Aunque surgida de la contradictoria -y publicitariamente afortunada- conjunción de dos términos que políticamente se repelen -revolución y conservación-, la difundida etiqueta revolución conservadora encierra, no obstante, una gran parte de verdad, pues señala con gran acierto la profundidad, la intensidad y la velocidad con que se aplicaron una serie de medidas políticas y económicas que dieron como resultado un cambio de época.
En primer lugar, porque la profundidad de las reformas emprendidas durante los gobiernos de Reagan contra la legislación precedente muestra una firmeza verdaderamente revolucionaria al tratar de transformar el país y el mundo, y de pretender hacerlo en poco tiempo. Y si desde un punto de vista de izquierda, o progresista, el conjunto de estas reformas no puede calificarse de revolución, sino de clarísima regresión, desde la derecha no lo es, pues la involución se habría producido en los años sesenta y aún antes, al darse un alejamiento del genuino espíritu surgido de la revolución americana, que los conservadores trataron de recuperar, después de reinterpretarlo desde una perspectiva política teñida por rancios preceptos morales.
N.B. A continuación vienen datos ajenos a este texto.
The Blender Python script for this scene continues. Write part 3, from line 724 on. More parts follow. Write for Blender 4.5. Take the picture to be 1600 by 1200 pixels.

En segundo lugar, porque expresa, en Estados Unidos, la desorientación del Partido Demócrata, que fue arrastrado hacia la derecha, e indirectamente la consunción de los movimientos sociales del decenio anterior, y en otras partes del mundo, y particularmente en los países desarrollados, el agotamiento político de los partidos socialistas y comunistas y la crisis teórica de la izquierda en general.